Nicht mal ein voller Tag bleibt den vier Messgeräten an Bord nun nach der Landung, um Felsen zu fotografieren, die Mineralanteile des Bodens und das Magnetfeld zu vermessen. Mit einem Schwungarm katapultiert sich Mascot zwischendurch einmal in die Höhe, um meterweit an eine zweite Stelle zu hüpfen. Ein gefährlicher Moment: Geröllfelder, Hänge, Felsen könnten den Flug von Mascot unterbrechen – oder den Funkkontakt zum Mutterschiff und nach Köln.

Die Funksignale vom Kontrollzentrum bis zur Sonde und zurück, vermittelt über drei riesige Satellitenschüsseln in Japan, Kalifornien und Australien, brauchen 30 Minuten. „Wir fliegen blind“, sagt Operationsmanager Krause, „während der Mission werden wir keine Bilder haben.“ Fast alles ist darum vorprogrammiert: Beim Landeanflug erkennen Sensoren, ob Mascot schräg oder auf dem Kopf steht; ein Schwungrad richtet die Sonde dann wieder richtig aus. Nur die Kurven auf den Monitoren in Köln verraten, ob etwas schiefläuft – und Krauses Team noch eingreifen kann.


Raumstation voller Bergarbeiter

Die Sonde Hayabusa-2 wird später selbst an den Asteroiden andocken und sogar eigene Bodenproben sammeln, die in Laboren auf der Erde Aufschluss über seine Zusammensetzung geben sollen.
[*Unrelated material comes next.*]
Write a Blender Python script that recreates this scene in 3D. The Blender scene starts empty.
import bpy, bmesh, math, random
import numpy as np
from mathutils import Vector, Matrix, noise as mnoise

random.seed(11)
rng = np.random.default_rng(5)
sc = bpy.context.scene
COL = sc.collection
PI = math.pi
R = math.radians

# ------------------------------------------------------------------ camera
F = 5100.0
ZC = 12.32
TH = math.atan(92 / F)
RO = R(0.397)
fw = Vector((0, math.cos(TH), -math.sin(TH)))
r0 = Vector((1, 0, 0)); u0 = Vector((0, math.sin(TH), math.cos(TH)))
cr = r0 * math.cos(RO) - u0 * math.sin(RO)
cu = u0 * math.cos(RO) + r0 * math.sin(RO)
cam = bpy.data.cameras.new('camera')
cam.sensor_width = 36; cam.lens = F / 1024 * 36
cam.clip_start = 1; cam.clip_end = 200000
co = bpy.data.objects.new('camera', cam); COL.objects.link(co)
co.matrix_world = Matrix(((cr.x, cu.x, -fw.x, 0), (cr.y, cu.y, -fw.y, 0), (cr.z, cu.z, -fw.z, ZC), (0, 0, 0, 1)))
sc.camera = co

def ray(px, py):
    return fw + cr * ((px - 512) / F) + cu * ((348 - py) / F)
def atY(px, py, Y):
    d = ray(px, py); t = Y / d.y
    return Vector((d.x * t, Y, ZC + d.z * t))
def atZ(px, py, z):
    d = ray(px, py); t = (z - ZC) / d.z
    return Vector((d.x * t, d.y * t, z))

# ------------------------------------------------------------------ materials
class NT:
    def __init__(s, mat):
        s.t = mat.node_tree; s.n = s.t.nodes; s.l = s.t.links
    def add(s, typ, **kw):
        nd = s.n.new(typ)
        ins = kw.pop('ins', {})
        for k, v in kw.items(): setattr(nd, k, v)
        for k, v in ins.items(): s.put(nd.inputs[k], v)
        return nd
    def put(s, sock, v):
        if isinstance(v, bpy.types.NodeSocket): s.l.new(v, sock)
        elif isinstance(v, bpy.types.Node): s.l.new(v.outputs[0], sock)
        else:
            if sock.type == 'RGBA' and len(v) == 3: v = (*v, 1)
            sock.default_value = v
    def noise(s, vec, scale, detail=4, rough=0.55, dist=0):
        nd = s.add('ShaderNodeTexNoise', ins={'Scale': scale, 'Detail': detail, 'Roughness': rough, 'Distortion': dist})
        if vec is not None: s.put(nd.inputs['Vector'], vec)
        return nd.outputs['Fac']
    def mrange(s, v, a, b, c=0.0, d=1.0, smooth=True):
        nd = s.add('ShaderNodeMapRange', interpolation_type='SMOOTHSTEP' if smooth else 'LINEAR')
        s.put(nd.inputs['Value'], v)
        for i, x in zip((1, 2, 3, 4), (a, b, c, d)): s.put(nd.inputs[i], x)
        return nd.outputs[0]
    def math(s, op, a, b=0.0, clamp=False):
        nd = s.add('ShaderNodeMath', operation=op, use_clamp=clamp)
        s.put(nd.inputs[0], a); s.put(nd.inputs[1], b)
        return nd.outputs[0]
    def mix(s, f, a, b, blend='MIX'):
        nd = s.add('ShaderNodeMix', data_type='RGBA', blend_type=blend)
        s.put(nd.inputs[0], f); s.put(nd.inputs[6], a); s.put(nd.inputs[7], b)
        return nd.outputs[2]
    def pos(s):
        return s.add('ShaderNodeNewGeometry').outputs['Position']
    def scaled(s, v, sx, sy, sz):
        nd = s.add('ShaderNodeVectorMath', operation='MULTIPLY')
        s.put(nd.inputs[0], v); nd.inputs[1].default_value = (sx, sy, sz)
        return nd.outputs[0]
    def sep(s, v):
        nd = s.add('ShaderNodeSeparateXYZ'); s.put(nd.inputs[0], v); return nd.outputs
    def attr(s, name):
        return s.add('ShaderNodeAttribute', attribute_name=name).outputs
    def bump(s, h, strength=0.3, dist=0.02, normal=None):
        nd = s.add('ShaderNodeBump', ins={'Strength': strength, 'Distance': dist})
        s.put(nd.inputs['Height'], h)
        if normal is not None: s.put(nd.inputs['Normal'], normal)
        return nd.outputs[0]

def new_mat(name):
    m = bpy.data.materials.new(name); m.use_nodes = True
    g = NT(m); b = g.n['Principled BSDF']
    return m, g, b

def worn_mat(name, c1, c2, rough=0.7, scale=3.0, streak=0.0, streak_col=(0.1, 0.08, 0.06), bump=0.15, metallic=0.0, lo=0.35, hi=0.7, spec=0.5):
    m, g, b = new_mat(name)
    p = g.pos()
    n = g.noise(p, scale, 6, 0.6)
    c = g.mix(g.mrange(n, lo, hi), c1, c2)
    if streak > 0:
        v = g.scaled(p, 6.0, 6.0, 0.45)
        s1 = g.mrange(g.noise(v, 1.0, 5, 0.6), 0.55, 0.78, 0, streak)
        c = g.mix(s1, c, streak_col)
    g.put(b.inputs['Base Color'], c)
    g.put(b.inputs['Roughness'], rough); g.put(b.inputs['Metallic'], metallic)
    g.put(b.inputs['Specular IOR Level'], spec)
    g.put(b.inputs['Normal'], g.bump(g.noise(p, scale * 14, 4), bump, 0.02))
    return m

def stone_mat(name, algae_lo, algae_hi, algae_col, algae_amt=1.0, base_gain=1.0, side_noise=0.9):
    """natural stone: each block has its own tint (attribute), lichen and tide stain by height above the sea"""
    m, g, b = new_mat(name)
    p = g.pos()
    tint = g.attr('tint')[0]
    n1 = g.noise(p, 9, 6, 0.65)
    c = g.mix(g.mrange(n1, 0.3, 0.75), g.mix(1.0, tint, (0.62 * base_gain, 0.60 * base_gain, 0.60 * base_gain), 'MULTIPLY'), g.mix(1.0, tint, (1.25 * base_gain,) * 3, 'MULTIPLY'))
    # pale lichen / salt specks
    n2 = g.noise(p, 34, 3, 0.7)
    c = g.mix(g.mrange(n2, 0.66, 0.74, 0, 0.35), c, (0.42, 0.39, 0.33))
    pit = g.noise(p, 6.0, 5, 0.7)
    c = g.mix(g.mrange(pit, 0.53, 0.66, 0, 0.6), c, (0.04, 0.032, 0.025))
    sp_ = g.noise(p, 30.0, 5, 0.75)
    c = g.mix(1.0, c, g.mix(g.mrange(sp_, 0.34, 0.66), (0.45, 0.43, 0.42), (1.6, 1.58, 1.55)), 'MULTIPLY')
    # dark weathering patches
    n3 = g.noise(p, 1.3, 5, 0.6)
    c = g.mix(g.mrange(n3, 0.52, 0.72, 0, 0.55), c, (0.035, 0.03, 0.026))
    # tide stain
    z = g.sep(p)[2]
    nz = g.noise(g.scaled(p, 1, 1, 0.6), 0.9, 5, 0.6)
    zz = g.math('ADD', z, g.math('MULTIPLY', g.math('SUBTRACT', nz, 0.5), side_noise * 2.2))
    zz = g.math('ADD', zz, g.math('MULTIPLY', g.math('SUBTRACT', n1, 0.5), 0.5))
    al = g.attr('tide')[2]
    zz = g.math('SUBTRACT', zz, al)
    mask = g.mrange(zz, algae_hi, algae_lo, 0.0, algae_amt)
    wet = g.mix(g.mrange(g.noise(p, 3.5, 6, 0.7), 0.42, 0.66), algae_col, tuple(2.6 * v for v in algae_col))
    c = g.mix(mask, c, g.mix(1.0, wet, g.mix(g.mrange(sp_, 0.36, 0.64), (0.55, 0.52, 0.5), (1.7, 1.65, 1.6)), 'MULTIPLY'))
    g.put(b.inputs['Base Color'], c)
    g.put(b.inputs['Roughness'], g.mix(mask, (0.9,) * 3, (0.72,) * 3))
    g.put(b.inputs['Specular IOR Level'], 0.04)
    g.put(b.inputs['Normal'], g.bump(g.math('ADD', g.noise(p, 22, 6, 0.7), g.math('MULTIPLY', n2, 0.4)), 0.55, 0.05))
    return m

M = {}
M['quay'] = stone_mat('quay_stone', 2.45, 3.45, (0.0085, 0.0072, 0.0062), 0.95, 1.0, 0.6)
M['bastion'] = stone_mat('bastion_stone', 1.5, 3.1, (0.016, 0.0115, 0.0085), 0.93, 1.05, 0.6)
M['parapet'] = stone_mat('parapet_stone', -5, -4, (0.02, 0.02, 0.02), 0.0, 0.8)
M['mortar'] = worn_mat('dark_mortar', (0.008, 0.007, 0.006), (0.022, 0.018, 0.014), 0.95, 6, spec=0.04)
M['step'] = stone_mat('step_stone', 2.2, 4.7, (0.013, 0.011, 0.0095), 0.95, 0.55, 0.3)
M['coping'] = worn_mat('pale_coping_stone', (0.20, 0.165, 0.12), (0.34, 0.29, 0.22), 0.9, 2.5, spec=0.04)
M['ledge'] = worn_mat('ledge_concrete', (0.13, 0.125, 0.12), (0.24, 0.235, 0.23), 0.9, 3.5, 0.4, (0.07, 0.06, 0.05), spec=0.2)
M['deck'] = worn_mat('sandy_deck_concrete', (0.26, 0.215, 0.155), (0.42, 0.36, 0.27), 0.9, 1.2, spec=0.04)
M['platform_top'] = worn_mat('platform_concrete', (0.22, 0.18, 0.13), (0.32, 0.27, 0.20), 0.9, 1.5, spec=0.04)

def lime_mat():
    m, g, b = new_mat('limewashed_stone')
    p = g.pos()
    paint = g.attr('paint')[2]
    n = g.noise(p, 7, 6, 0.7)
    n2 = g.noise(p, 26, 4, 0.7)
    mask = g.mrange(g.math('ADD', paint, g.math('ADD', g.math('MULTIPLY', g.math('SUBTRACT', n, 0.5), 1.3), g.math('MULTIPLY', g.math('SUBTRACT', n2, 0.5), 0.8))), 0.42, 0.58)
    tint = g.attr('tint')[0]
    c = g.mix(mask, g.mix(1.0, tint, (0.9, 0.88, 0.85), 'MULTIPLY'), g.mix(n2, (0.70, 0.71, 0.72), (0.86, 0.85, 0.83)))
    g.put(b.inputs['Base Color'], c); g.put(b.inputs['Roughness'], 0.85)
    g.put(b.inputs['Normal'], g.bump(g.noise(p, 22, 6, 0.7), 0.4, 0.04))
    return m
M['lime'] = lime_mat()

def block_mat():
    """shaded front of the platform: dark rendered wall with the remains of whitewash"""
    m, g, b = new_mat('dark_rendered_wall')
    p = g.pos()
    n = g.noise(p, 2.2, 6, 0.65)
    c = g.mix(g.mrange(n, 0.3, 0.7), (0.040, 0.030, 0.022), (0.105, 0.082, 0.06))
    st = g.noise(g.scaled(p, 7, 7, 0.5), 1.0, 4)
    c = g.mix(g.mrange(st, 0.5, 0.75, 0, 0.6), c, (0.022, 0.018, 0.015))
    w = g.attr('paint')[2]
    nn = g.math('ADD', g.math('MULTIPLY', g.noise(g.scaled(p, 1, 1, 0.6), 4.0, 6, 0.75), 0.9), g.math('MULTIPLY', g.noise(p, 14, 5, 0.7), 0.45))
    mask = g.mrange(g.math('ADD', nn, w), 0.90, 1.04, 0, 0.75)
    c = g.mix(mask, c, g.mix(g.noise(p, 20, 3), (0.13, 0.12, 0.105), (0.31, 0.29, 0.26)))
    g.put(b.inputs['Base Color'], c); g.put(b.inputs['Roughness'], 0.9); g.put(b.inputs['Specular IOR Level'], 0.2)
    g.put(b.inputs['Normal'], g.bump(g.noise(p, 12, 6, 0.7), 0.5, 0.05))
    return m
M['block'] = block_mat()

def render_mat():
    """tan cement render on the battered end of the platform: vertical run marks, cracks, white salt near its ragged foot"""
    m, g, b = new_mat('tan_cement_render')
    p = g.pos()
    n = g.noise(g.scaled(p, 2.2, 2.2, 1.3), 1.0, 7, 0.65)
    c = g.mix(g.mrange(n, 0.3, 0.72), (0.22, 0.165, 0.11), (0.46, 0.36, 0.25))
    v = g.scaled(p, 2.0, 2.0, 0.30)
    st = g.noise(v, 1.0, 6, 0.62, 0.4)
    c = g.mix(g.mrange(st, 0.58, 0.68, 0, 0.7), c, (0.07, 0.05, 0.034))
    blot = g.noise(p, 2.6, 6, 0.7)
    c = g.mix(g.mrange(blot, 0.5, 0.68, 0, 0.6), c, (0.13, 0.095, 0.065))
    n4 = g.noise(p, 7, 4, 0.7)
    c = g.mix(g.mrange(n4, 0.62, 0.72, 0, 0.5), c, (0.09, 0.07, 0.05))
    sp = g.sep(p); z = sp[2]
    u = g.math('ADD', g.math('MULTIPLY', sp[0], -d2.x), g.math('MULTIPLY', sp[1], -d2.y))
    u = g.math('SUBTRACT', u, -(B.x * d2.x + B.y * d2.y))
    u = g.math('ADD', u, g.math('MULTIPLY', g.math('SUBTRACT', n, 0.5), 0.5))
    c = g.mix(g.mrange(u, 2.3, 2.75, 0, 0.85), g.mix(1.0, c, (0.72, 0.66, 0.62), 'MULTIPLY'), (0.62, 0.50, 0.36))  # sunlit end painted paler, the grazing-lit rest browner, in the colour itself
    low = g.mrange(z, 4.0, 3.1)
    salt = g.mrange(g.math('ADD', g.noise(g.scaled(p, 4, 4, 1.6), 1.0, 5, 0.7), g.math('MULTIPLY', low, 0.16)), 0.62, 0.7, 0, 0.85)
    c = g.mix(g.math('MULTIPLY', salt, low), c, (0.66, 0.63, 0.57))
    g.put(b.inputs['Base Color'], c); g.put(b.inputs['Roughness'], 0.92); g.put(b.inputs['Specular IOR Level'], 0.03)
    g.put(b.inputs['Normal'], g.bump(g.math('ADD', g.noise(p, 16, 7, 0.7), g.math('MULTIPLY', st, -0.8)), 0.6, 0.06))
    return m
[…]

Es ist aufgrund der geringen Schwerkraft ein kompliziertes Manöver. Ende 2020 soll eine Kapsel die Probe Richtung Erde bringen und in ihrer Atmosphäre an einem Fallschirm herabsinken. Erstmals können Geologen sich dann ein genaues Bild machen, woraus Asteroiden vom sogenannten Typ C wie Ryugu bestehen.